As I explained yesterday, the most important chart in finance is this one.


A graph with numbers

This measures the U.S. Treasury yield against the term premia for U.S. bonds. This was back in August when the 10-year bond was hovering near 4.0%.

Today, it's sitting at about 4.8%.

And U.S. term premia are still declining - signaling a big problem for the bond market.

Term premium represents the additional return investors anticipate if they hold longer-term bonds instead of short-term ones.

Usually, a short-term bond like a two-year bond would pay LESS than a 10-year bond (this is the mental representation of the bond yield curve). Why should a longer-term bond pay more in interest? Because investors demand a higher return for locking their money up for more years in that bond. The risks investors face when dealing with longer-term bonds are typically interest rate, inflation, and credit risk.

Naturally, if inflation runs hotter for longer, an investor wants to make a higher yield. Why?

Because that inflation will eat into their returns.

But we don't have this situation right now.

We have high inflation AND an inverted yield curve.

Today, short-term bonds are trading at HIGHER interest rates than longer-duration bonds.

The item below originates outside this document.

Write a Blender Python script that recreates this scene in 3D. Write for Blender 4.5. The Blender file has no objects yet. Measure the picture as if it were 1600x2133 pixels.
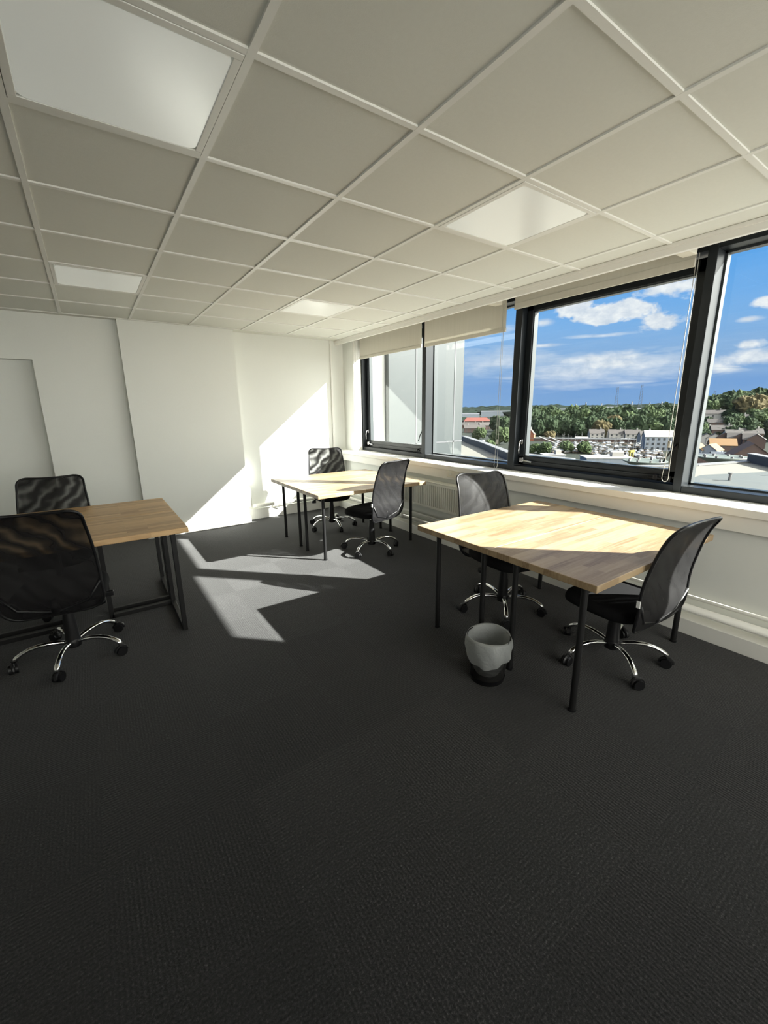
import bpy, bmesh, math, random
from mathutils import Vector, Matrix, noise as mnoise
random.seed(7)
PI = math.pi
scene = bpy.context.scene
COL = scene.collection
# ------------------------------------------------------------------ camera
F_PX, YAW, PITCH, ROLL = 875.693837, 0.600323798, -0.240670552, -0.0124126916
CAM = Vector((0.0752627932, -1.99469949, 1.4922))
def cam_axes():
    f = Vector((math.sin(YAW)*math.cos(PITCH), math.cos(YAW)*math.cos(PITCH), math.sin(PITCH)))
    r = Vector((math.cos(YAW), -math.sin(YAW), 0)); u = r.cross(f)
    r2 = r*math.cos(ROLL)+u*math.sin(ROLL); u2 = -r*math.sin(ROLL)+u*math.cos(ROLL)
    return r2, u2, f
RX, UX, FX = cam_axes()
cd = bpy.data.cameras.new('camera'); cam = bpy.data.objects.new('camera', cd); COL.objects.link(cam)
cd.sensor_fit = 'HORIZONTAL'; cd.sensor_width = 36.0; cd.lens = F_PX/1600*36.0
cd.clip_start = 0.05; cd.clip_end = 9000
m = Matrix((RX, UX, -FX)).transposed().to_4x4(); m.translation = CAM; cam.matrix_world = m
scene.camera = cam
def ray(u, v):
    return FX + RX*((u-800)/F_PX) - UX*((v-1066.5)/F_PX)
def at(u, v, D):            # point at horizontal distance D seen where the photo shows it
    d = ray(u, v); return CAM + d*(D/math.hypot(d.x, d.y))
def azel(u, v):
    d = ray(u, v).normalized(); return math.atan2(d.x, d.y), math.asin(d.z)
# ------------------------------------------------------------------ exposure
scene.view_settings.view_transform = 'Standard'; scene.view_settings.look = 'None'
scene.view_settings.exposure = 0.44; scene.view_settings.gamma = 1.0; scene.view_settings.use_curve_mapping = False
cy = scene.cycles
cy.use_denoising = True
cy.max_bounces = 14; cy.diffuse_bounces = 10; cy.glossy_bounces = 5; cy.transparent_max_bounces = 24; cy.transmission_bounces = 6
cy.caustics_reflective = False; cy.caustics_refractive = False
cy.sample_clamp_indirect = 8.0
# ------------------------------------------------------------------ sun
SUN_E = 25.0
sd = bpy.data.lights.new('sun', 'SUN'); sun = bpy.data.objects.new('sun', sd); COL.objects.link(sun)
sd.energy = SUN_E; sd.angle = math.radians(0.53); sd.color = (1.0, 0.965, 0.89)
sun.rotation_euler = Vector((-1.0, 1.0, -0.82)).to_track_quat('-Z', 'Y').to_euler()
sun.location = (40, -40, 30)
# ------------------------------------------------------------------ sky
def nd(nt, t, **k):
    n = nt.nodes.new(t)
    for a, b in k.items(): setattr(n, a, b)
    return n
def mathn(nt, op, a, b=None, c=None, clamp=False):
    n = nd(nt, 'ShaderNodeMath', operation=op); n.use_clamp = clamp
    for i, x in enumerate((a, b, c)):
        if x is None: continue
        if isinstance(x, (int, float)): n.inputs[i].default_value = x
        else: nt.links.new(x, n.inputs[i])
    return n.outputs[0]
def mixc(nt, f, a, b, blend='MIX'):
    n = nd(nt, 'ShaderNodeMix', data_type='RGBA', blend_type=blend)
    for s, x in ((n.inputs[0], f), (n.inputs[6], a), (n.inputs[7], b)):
        if isinstance(x, (int, float)): s.default_value = x
        elif isinstance(x, tuple): s.default_value = (*x[:3], 1)
        else: nt.links.new(x, s)
    return n.outputs[2]
def ramp(nt, fac, stops, interp='LINEAR'):
    n = nd(nt, 'ShaderNodeValToRGB'); cr = n.color_ramp; cr.interpolation = interp
    while len(cr.elements) < len(stops): cr.elements.new(0.5)
    for e, (p, c) in zip(cr.elements, stops):
        e.position = p; e.color = (*c, 1) if isinstance(c, tuple) else (c, c, c, 1)
    if not isinstance(fac, (int, float)): nt.links.new(fac, n.inputs[0])
    return n.outputs[0]
def lin(r, g, b):
    f = lambda c: (c/255/12.92) if c/255 <= 0.04045 else ((c/255+0.055)/1.055)**2.4
    return (f(r), f(g), f(b))
world = bpy.data.worlds.new('sky'); scene.world = world; world.use_nodes = True
nt = world.node_tree; nt.nodes.clear()
tc = nd(nt, 'ShaderNodeTexCoord'); sep = nd(nt, 'ShaderNodeSeparateXYZ'); nt.links.new(tc.outputs['Generated'], sep.inputs[0])
az = mathn(nt, 'ARCTAN2', sep.outputs[0], sep.outputs[1]); el = mathn(nt, 'ARCSINE', sep.outputs[2])
base = ramp(nt, mathn(nt, 'MULTIPLY_ADD', el, 1.1, 0.1, clamp=True),
    [(0.0, lin(120, 158, 205)), (0.10, lin(126, 166, 214)), (0.15, lin(104, 154, 214)), (0.20, lin(126, 170, 218)), (0.27, lin(118, 174, 230)), (0.36, lin(100, 168, 234)), (0.55, lin(92, 156, 232)), (1.0, lin(60, 120, 205))])
comb = nd(nt, 'ShaderNodeCombineXYZ'); nt.links.new(az, comb.inputs[0]); nt.links.new(mathn(nt, 'MULTIPLY', el, 1.6), comb.inputs[1])
def wnoise(scale, detail, rough, dist=0.0, off=0.0, sy=1.0):
    mp = nd(nt, 'ShaderNodeMapping'); nt.links.new(comb.outputs[0], mp.inputs[0]); mp.inputs['Location'].default_value = (off, off*.7, off*1.3); mp.inputs['Scale'].default_value = (1, sy, 1)
    n = nd(nt, 'ShaderNodeTexNoise'); nt.links.new(mp.outputs[0], n.inputs['Vector'])
    n.inputs['Scale'].default_value = scale; n.inputs['Detail'].default_value = detail; n.inputs['Roughness'].default_value = rough; n.inputs['Distortion'].default_value = dist
    return n.outputs[0]
n1 = wnoise(16, 8, 0.62, 0.3); n2 = wnoise(42, 6, 0.6, 0.2, 3.1); n3 = wnoise(9, 7, 0.6, 0.8, 7.7, 5.0); n4 = wnoise(6, 5, .55, .3, 1.9, 2.5)
def blob(u, v, hu, hv, wob=1.0, soft=0.35, nz=None):
    a0, e0 = azel(u, v); a1, _ = azel(u+hu, v); _, e1 = azel(u, v-hv)
    da = mathn(nt, 'DIVIDE', mathn(nt, 'SUBTRACT', az, a0), abs(a1-a0)); de = mathn(nt, 'DIVIDE', mathn(nt, 'SUBTRACT', el, e0), abs(e1-e0))
    r = mathn(nt, 'SQRT', mathn(nt, 'ADD', mathn(nt, 'MULTIPLY', da, da), mathn(nt, 'MULTIPLY', de, de)))
    x = mathn(nt, 'ADD', mathn(nt, 'SUBTRACT', 1.0, r), mathn(nt, 'MULTIPLY', mathn(nt, 'SUBTRACT', nz or n1, 0.5), 3.4*wob))
    return mathn(nt, 'DIVIDE', x, soft, clamp=True), de
mask = None; shade = None
for (u, v, hu, hv, w, s, z) in [
    (1205, 640, 48, 22, .8, .3, n1), (1250, 655, 60, 24, .7, .3, n1), (1310, 648, 70, 26, .8, .3, n1), (1375, 668, 52, 20, .9, .4, n1),
    (1410, 596, 90, 24, .9, .5, n1), (1350, 590, 50, 14, .9, .6, n1), (1600, 626, 30, 14, .8, .4, n1),
    (1210, 775, 210, 44, .4, 1.3, n3), (1340, 765, 160, 42, .4, 1.3, n3), (1250, 748, 150, 16, .6, .9, n1), (1270, 758, 110, 22, .6, .8, n1), (1040, 752, 150, 34, .5, 1.6, n3), (1560, 716, 45, 12, .9, .5, n1),
    (1560, 745, 110, 22, .8, .7, n1), (1500, 760, 60, 16, .8, .9, n3), (1250, 699, 90, 5, .5, 1.2, n3), (1010, 690, 70, 14, .6, 1.4, n3), (1130, 720, 60, 5, .6, 1.2, n3),
    (1560, 665, 30, 7, .7, 1.0, n1), (1130, 672, 22, 8, .6, 1.2, n1), (1300, 797, 120, 5, .6, 1.4, n3), (1480, 640, 12, 5, .7, 1.0, n1)]:
    b, de = blob(u, v, hu, hv, w, s, z)
    mask = b if mask is None else mathn(nt, 'MAXIMUM', mask, b)
el_hi = mathn(nt, 'MULTIPLY', mathn(nt, 'SUBTRACT', el, 0.42), 3.0, clamp=True)
gen = mathn(nt, 'MULTIPLY', mathn(nt, 'MULTIPLY', mathn(nt, 'SUBTRACT', n4, 0.5), 6.0, clamp=True), el_hi)
mask = mathn(nt, 'MAXIMUM', mask, gen)
shade = mathn(nt, 'ADD', mathn(nt, 'MULTIPLY', mathn(nt, 'SUBTRACT', n2, 0.5), 1.8), 0.62, clamp=True)
cloudc = mixc(nt, shade, lin(176, 194, 218), lin(250, 250, 250))
haze = mathn(nt, 'MULTIPLY', mathn(nt, 'SUBTRACT', 0.10, mathn(nt, 'ABSOLUTE', mathn(nt, 'SUBTRACT', el, 0.085))), 7.0, clamp=True)
base2 = mixc(nt, mathn(nt, 'MULTIPLY', haze, mathn(nt, 'MULTIPLY', n3, 0.7)), base, lin(190, 208, 228))
skyc = mixc(nt, mask, base2, cloudc)
bg = nd(nt, 'ShaderNodeBackground')
 # added fill: sky behind the viewer raised and whitened to light the room
back = mathn(nt, 'MULTIPLY', mathn(nt, 'SUBTRACT', mathn(nt, 'ADD', mathn(nt, 'MULTIPLY', sep.outputs[1], -0.85), mathn(nt, 'MULTIPLY', sep.outputs[0], 0.1)), -0.05), 1.6, clamp=True)
nt.links.new(mathn(nt, 'MULTIPLY_ADD', back, 5.6, 0.82), bg.inputs[1])
skyc = mixc(nt, mathn(nt, 'MULTIPLY', back, 2.5, clamp=True), skyc, (.78, .77, .71)); nt.links.new(skyc, bg.inputs[0])
wo = nd(nt, 'ShaderNodeOutputWorld'); nt.links.new(bg.outputs[0], wo.inputs[0])
# ------------------------------------------------------------------ materials
def material(name, color=(.5, .5, .5), rough=.6, metal=0.0, spec=0.5, coat=0.0):
    mt = bpy.data.materials.new(name); mt.use_nodes = True
    b = mt.node_tree.nodes['Principled BSDF']
    b.inputs['Base Color'].default_value = (*color, 1); b.inputs['Roughness'].default_value = rough
    b.inputs['Metallic'].default_value = metal; b.inputs['Specular IOR Level'].default_value = spec
    b.inputs['Coat Weight'].default_value = coat
    return mt
def bsdf(mt): return mt.node_tree.nodes['Principled BSDF']
def objco(nt, scale=(1, 1, 1), loc=(0, 0, 0), rot=(0, 0, 0), kind='Object'):
    t = nd(nt, 'ShaderNodeTexCoord'); mp = nd(nt, 'ShaderNodeMapping'); nt.links.new(t.outputs[kind], mp.inputs[0])
    mp.inputs['Scale'].default_value = scale; mp.inputs['Location'].default_value = loc; mp.inputs['Rotation'].default_value = rot
    return mp.outputs[0]
def noisen(nt, vec, scale, detail=4, rough=.5, dist=0):
    n = nd(nt, 'ShaderNodeTexNoise'); nt.links.new(vec, n.inputs['Vector'])
    n.inputs['Scale'].default_value = scale; n.inputs['Detail'].default_value = detail; n.inputs['Roughness'].default_value = rough; n.inputs['Distortion'].default_value = dist
    return n.outputs[0]
def bump(nt, b, h, strength=.3, dist=.002):
    n = nd(nt, 'ShaderNodeBump'); n.inputs['Strength'].default_value = strength; n.inputs['Distance'].default_value = dist
    nt.links.new(h, n.inputs['Height']); nt.links.new(n.outputs[0], b.inputs['Normal'])
def mottled(name, c1, c2, scale=3, rough=.8, bstr=0, bscale=200, bdist=.001, spec=.3, metal=0.0):
    mt = material(name, c1, rough, metal, spec); nt = mt.node_tree; v = objco(nt)
    nt.links.new(mixc(nt, noisen(nt, v, scale), c1, c2), bsdf(mt).inputs['Base Color'])
    if bstr: bump(nt, bsdf(mt), noisen(nt, v, bscale, 3), bstr, bdist)
    return mt
M = {}
M['wall'] = mottled('white_wall_paint', (.78, .79, .755), (.81, .82, .785), 1.2, .75, .25, 90, .0015)
M['trimw'] = mottled('white_gloss_paint', (.80, .79, .75), (.83, .82, .78), 2, .35)
M['ceil'] = mottled('mineral_ceiling_tile', (.71, .715, .66), (.75, .755, .70), 60, .95, .4, 400, .001)
M['grid'] = material('white_ceiling_grid', (.80, .80, .76), .45)
M['radi'] = material('radiator_enamel', (.70, .69, .62), .4)
M['pipe'] = mottled('painted_pipe', (.72, .71, .66), (.76, .75, .7), 6, .45)
M['black'] = mottled('black_powder_coat', (.006, .006, .0065), (.009, .009, .0095), 30, .48, spec=.35)
M['plastic'] = material('black_plastic', (.006, .006, .007), .42, 0, .35)
M['fabric'] = mottled('black_seat_fabric', (.006, .006, .0065), (.010, .010, .011), 60, .9, .5, 900, .001, .15)
M['chrome'] = material('polished_chrome', (.88, .88, .88), .07, 1.0)
M['white_tag'] = material('white_tag', (.8, .8, .8), .6)
M['chain'] = material('white_blind_cord', (.38, .37, .33), .5)
M['frame'] = mottled('slate_blue_window_frame', (.009, .012, .015), (.013, .016, .019), 4, .38, spec=.3)
M['framel'] = mottled('grey_window_bead', (.036, .043, .047), (.042, .05, .053), 4, .35, spec=.5)
M['steel'] = material('satin_steel', (.6, .6, .6), .25, 1.0)
M['bracket'] = material('cream_blind_bracket', (.70, .66, .56), .5)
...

An inverted yield curve occurs when the yields on shorter-term bonds are higher than those on longer-term bonds of the same issuer and credit quality. This scenario often signals economic uncertainty and can significantly impact term premia. Simply put, markets expect a recession.

The bond markets are starting to wake up to the fact that the U.S. is facing both an economic downturn (recession or stagnation) and a refinancing crisis.

The U.S. government now needs to refinance about $7.6 trillion in short-term debt that is set to expire in the next 18 months. The government really can't afford to be paying short-term bonds at north of 5.2%. The government NEEDS investors to pile into longer-duration bonds because there remains a lot of uncertainty around the next two or three years.

All the while, Japan, China, and other emerging markets are turning away from U.S. Treasuries while dealing with their own refinancing problems.

The problem faced in this market has little to do with regional banks or geopolitical tensions in the Middle East. We have a crisis of "Security." Safe U.S. Treasury bonds are now as dangerous as British bonds in 2022 and Mortgage-Backed Securities in 2008. When they write the autopsy of our current refinancing crisis, it will be the same story as always.

Safe assets brought the economy to the brink...

All the while, people will gloss over the obvious problems.

The government is spending too much money and is about to unleash a massive wave of bond auctions that will likely see higher rates due to demand challenges.

Japan's decision to raise rates earlier this year fueled a fire spreading after a long-term downgrade to America's credit rating.

And efforts by other nations (particularly coordination between Russia and China) will challenge the seigniorage and homogeny of the U.S. dollar.

But, like always, this will be too complicated for most politicians to understand.

So, they'll blame immigrants and poor people.